## DATA LISTING:
* * *
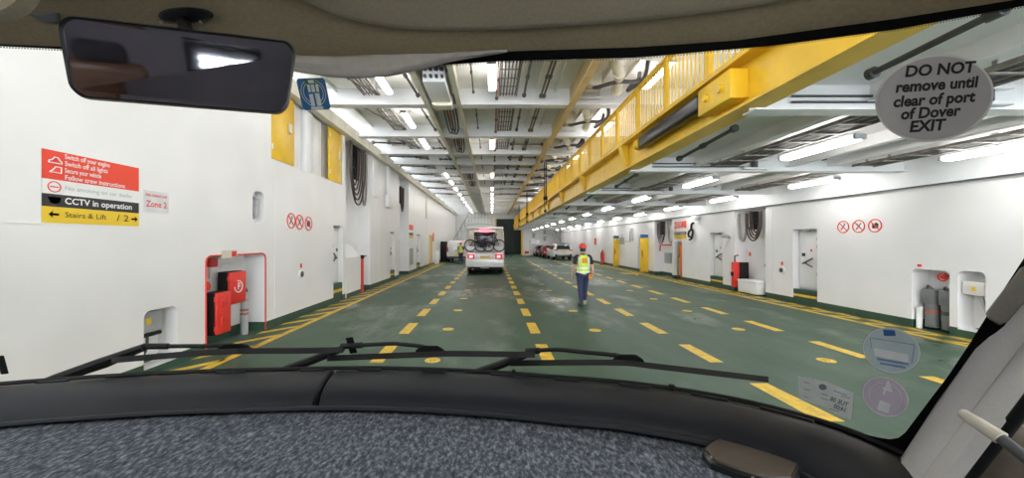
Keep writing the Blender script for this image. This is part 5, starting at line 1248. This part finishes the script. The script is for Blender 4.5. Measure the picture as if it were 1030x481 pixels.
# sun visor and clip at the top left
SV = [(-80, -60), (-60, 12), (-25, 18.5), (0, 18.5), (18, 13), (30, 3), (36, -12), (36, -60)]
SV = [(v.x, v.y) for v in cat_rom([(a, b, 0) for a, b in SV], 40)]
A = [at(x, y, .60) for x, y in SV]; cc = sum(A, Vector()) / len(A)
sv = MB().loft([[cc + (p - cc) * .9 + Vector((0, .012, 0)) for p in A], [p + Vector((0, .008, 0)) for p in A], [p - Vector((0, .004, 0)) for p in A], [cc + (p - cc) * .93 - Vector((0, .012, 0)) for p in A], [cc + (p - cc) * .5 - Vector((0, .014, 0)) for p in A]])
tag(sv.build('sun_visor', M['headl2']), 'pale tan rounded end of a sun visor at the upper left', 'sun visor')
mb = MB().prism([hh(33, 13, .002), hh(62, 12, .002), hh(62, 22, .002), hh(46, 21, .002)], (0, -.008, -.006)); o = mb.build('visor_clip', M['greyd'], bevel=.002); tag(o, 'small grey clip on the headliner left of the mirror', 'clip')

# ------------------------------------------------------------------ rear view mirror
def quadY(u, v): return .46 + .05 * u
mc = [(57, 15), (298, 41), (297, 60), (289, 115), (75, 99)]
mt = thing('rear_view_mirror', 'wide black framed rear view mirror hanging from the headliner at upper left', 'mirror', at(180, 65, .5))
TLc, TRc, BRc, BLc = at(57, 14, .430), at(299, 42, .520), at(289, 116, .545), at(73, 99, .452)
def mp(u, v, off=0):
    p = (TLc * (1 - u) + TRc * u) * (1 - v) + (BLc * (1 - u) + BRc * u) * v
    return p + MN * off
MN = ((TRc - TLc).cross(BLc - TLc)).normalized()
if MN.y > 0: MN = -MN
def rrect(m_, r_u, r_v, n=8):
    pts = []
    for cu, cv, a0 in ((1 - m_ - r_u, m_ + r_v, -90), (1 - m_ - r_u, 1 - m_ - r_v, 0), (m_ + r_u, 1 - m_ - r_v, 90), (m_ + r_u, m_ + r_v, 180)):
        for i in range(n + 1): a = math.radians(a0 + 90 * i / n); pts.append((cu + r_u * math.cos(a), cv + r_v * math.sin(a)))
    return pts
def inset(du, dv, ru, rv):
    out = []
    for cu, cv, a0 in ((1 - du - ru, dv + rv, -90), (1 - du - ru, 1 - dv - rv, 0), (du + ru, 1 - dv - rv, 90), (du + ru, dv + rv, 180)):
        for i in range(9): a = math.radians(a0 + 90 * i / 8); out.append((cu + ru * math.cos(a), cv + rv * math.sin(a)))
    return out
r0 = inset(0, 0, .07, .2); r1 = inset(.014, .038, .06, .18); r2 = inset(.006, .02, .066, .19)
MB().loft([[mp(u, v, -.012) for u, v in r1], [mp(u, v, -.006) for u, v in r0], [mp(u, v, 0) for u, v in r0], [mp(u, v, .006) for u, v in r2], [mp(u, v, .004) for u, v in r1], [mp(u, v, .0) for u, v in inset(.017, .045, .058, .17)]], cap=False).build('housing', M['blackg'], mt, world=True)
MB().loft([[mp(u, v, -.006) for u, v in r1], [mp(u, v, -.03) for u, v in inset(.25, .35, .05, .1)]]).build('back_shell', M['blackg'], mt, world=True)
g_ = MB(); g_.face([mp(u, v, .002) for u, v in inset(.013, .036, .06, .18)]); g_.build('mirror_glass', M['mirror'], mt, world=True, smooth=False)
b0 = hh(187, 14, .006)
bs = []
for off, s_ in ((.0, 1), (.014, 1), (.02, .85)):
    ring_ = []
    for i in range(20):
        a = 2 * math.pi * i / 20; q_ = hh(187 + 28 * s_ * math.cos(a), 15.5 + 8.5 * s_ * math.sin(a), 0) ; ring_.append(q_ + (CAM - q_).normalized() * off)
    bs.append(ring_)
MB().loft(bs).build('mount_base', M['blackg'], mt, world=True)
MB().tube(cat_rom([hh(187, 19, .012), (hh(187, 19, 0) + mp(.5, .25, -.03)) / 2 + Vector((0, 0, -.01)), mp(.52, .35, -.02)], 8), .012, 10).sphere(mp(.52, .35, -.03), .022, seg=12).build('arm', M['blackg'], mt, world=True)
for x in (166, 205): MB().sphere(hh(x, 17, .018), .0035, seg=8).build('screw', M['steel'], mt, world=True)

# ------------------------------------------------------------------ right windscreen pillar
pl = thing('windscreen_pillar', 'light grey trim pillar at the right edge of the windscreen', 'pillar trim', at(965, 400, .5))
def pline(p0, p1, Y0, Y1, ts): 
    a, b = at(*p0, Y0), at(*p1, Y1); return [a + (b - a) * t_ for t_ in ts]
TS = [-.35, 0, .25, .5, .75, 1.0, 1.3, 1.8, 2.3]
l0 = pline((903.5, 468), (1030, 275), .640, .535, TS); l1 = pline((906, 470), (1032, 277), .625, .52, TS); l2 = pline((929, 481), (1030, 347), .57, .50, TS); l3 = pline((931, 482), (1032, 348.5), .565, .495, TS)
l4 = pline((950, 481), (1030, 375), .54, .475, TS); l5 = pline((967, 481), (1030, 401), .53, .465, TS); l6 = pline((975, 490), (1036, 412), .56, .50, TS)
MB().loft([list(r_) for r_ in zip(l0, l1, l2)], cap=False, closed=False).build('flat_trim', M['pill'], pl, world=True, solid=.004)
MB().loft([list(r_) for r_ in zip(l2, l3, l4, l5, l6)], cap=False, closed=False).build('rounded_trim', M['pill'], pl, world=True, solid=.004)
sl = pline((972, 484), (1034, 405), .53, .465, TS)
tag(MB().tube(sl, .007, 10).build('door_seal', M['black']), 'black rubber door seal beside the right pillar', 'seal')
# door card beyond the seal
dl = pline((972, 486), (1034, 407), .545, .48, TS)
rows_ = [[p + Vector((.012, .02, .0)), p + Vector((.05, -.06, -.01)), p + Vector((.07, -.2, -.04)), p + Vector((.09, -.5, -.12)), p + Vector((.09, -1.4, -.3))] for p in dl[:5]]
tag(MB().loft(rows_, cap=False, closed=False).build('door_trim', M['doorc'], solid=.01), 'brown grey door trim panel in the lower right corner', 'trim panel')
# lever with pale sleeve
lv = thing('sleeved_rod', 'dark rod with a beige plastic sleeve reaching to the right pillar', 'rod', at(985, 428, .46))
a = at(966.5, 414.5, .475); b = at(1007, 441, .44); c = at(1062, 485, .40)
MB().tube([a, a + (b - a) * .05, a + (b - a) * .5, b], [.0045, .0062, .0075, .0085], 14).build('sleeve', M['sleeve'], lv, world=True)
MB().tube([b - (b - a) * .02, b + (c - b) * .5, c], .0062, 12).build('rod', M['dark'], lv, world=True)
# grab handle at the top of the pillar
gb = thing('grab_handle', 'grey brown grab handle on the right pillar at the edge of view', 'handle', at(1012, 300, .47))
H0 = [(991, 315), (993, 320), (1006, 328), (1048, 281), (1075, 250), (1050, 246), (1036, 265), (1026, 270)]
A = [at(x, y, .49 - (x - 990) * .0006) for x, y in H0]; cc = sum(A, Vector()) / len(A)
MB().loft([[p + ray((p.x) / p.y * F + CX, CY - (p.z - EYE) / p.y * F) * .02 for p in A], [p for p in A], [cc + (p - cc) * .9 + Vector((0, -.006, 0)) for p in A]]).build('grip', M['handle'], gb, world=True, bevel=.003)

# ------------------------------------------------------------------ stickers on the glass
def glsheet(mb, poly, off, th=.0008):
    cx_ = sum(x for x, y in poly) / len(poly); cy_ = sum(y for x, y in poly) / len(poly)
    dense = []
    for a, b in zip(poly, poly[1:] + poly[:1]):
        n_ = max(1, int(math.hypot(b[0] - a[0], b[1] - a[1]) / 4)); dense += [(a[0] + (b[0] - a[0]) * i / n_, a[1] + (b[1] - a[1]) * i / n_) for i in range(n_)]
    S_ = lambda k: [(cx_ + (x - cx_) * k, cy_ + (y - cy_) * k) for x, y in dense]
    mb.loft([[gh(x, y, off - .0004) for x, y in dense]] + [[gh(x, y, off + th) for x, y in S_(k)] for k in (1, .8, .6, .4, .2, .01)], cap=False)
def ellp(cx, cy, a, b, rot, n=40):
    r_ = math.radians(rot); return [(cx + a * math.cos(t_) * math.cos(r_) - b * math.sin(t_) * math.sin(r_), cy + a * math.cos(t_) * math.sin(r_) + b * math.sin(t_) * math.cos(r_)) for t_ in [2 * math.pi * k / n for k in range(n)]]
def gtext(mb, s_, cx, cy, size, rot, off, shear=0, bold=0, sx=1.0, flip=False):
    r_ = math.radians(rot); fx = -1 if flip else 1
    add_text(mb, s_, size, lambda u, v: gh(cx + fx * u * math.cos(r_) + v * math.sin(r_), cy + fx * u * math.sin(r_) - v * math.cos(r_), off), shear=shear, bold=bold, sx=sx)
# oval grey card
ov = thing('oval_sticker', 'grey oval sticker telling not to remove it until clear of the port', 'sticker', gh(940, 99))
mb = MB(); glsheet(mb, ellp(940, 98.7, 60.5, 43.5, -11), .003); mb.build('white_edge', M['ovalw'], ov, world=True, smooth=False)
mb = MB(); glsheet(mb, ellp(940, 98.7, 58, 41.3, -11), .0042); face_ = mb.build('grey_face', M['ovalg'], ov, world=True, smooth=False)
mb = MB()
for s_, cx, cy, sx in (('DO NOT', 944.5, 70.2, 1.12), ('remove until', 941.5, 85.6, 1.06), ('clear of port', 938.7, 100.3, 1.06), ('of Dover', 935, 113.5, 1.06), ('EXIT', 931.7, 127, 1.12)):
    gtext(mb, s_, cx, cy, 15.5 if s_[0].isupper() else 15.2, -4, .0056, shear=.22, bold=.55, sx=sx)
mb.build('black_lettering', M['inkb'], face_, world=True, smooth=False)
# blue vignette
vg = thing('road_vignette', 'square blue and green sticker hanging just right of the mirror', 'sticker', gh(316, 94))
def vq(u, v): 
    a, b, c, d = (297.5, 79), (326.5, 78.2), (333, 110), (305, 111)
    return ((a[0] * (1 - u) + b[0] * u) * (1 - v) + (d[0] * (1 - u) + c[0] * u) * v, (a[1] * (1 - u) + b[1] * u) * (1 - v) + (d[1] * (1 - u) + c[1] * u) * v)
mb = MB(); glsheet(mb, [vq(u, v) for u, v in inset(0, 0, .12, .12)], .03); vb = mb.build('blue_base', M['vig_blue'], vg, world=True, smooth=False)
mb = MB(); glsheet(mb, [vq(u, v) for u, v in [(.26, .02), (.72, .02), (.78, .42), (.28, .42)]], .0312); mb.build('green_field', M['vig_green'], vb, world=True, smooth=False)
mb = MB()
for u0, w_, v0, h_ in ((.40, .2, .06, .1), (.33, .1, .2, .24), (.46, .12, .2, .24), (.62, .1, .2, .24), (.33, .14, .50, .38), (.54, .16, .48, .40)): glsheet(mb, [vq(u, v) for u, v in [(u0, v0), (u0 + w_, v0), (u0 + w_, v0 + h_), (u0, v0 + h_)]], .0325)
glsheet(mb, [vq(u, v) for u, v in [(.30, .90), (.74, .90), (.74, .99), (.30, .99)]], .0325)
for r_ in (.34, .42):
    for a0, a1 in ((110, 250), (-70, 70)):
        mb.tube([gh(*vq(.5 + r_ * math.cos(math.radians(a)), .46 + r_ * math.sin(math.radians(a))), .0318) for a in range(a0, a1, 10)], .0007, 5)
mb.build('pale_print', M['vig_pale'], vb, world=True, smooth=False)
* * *
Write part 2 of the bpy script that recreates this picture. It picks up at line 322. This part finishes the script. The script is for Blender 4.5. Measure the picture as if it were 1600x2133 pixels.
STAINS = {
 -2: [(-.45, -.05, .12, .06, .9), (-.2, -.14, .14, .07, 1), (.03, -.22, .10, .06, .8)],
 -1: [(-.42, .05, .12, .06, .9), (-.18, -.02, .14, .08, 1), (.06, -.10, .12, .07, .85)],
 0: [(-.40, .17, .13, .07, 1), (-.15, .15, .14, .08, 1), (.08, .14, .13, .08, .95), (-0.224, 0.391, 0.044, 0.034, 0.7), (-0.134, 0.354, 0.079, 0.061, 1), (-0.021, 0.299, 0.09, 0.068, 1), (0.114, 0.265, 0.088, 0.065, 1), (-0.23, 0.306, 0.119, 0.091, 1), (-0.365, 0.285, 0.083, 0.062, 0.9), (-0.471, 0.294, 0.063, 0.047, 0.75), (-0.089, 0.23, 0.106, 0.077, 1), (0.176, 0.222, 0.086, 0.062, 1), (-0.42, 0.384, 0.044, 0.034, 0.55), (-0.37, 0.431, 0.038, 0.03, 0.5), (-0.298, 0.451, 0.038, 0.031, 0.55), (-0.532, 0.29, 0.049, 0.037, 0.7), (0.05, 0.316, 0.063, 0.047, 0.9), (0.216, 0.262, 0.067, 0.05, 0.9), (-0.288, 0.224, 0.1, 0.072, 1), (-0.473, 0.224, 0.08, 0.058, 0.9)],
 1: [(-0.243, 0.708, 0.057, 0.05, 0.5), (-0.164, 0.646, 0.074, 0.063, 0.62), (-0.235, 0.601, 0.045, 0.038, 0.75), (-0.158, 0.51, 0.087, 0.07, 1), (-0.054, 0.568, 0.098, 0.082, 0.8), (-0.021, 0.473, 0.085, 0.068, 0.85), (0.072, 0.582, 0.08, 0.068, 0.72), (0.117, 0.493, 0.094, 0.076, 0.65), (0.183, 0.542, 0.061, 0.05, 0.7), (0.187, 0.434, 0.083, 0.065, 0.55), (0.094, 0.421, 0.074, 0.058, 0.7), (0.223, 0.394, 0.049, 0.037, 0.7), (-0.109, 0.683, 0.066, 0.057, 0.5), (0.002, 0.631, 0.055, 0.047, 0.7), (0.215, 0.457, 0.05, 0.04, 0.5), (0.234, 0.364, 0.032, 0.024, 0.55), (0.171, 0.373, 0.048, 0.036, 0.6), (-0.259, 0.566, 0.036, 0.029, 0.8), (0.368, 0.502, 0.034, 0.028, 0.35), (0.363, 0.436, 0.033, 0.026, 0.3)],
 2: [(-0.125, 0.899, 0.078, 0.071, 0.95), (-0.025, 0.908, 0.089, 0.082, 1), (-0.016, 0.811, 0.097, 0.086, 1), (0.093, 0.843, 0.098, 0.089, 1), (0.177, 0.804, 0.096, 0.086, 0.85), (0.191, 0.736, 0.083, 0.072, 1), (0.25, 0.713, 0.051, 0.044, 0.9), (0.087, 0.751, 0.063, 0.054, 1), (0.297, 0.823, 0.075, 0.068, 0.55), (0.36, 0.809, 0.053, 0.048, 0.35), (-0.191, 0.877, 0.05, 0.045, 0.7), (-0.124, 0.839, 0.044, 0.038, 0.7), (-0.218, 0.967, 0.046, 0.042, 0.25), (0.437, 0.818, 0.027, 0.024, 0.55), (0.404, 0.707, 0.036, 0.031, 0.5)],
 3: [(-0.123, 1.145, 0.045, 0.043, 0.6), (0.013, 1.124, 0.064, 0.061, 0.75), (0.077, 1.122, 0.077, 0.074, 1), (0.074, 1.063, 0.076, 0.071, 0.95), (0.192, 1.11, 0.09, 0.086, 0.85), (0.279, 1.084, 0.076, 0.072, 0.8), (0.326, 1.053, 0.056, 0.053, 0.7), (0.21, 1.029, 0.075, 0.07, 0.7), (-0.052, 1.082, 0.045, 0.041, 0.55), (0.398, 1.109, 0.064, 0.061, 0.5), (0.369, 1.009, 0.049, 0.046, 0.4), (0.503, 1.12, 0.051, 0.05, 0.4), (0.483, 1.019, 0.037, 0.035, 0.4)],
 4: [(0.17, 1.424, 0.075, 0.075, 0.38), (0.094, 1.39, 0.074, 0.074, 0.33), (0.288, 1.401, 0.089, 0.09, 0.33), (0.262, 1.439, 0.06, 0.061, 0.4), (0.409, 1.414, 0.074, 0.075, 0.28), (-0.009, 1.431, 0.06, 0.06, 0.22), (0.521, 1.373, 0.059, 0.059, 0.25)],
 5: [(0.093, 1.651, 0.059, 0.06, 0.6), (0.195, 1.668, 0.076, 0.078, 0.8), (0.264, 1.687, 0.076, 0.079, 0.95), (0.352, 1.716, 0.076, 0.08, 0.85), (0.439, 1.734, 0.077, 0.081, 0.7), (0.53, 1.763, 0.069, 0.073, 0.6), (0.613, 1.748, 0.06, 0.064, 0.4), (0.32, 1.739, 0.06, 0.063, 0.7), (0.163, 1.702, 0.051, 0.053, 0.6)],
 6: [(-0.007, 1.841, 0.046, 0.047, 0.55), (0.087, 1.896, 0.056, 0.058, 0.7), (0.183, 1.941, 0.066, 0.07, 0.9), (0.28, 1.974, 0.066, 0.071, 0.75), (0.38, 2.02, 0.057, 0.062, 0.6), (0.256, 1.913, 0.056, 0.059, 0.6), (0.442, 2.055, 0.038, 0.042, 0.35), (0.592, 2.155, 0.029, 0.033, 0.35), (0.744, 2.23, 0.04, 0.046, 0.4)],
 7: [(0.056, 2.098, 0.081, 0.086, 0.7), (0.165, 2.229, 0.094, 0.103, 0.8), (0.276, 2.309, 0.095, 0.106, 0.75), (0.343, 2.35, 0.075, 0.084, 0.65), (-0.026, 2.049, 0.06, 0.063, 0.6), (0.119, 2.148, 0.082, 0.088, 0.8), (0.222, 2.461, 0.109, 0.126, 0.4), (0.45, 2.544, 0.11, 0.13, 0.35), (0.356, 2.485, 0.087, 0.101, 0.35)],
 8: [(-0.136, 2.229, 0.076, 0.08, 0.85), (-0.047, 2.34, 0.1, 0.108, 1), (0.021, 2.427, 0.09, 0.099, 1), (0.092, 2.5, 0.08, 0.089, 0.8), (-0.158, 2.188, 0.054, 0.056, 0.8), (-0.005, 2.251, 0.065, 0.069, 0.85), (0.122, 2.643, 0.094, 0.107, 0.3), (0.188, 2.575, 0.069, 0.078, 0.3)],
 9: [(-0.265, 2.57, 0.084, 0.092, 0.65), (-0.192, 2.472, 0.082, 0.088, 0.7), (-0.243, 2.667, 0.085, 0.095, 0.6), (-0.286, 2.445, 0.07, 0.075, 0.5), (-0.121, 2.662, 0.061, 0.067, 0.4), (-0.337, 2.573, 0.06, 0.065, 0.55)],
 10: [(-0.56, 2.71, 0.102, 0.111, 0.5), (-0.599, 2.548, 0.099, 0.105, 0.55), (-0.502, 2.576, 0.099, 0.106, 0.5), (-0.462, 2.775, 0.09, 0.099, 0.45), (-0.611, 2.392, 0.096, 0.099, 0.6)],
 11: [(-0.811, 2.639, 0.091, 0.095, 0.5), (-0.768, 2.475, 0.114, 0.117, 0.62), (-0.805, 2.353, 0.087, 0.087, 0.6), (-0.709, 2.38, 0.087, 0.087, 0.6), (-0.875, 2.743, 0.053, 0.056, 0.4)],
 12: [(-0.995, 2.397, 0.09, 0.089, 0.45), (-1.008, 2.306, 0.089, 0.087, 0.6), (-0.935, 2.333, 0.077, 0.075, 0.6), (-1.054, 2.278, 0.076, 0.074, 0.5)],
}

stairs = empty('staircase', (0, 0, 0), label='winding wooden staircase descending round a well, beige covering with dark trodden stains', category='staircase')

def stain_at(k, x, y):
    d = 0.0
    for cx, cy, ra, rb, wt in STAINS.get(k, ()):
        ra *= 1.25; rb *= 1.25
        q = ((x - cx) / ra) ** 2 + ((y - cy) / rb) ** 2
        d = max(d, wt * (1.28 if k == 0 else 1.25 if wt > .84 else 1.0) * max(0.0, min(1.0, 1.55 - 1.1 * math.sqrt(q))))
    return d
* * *
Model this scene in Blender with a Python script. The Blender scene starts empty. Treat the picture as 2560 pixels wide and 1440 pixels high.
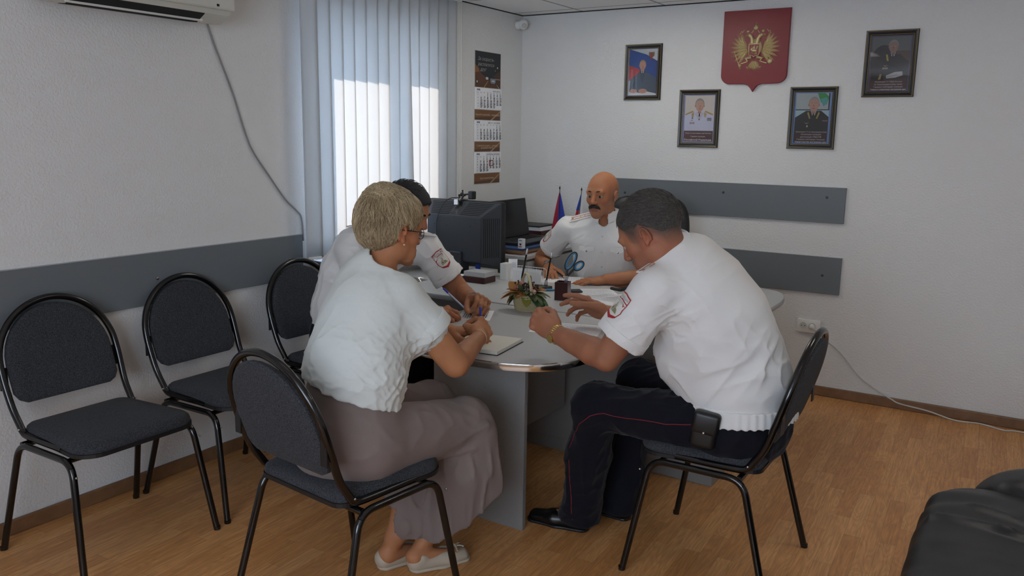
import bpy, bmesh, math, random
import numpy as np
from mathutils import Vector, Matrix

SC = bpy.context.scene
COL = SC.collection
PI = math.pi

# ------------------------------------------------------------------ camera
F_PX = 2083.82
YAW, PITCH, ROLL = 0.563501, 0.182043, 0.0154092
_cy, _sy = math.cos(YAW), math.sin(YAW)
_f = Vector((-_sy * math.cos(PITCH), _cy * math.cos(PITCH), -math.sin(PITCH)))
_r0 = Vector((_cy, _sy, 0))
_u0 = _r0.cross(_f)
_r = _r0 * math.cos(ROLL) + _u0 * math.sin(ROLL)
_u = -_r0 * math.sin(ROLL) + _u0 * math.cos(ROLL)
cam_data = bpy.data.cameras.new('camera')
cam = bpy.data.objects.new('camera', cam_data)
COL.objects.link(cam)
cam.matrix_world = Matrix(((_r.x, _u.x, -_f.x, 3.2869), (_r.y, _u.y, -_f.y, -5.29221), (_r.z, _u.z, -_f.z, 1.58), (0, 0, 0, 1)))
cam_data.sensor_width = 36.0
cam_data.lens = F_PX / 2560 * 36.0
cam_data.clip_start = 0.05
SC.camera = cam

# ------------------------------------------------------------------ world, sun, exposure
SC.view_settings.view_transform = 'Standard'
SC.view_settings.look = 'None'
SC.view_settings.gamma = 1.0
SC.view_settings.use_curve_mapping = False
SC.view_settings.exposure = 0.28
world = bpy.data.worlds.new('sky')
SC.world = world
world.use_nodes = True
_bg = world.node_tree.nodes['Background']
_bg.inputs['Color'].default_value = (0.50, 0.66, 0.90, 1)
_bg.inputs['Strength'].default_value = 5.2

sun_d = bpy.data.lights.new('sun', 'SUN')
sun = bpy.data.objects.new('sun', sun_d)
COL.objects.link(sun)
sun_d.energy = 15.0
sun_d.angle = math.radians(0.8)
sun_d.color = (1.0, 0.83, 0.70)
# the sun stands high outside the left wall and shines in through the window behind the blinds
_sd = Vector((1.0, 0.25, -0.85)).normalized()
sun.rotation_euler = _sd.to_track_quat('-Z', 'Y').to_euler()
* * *
## WORK TO DO:
Your task is to gather all lines from the entries above that hold the word "Blender".

## ANSWER IN FULL:
Keep writing the Blender script for this image. This is part 5, starting at line 1248. This part finishes the script. The script is for Blender 4.5. Measure the picture as if it were 1030x481 pixels.
Write part 2 of the bpy script that recreates this picture. It picks up at line 322. This part finishes the script. The script is for Blender 4.5. Measure the picture as if it were 1600x2133 pixels.
Model this scene in Blender with a Python script. The Blender scene starts empty. Treat the picture as 2560 pixels wide and 1440 pixels high.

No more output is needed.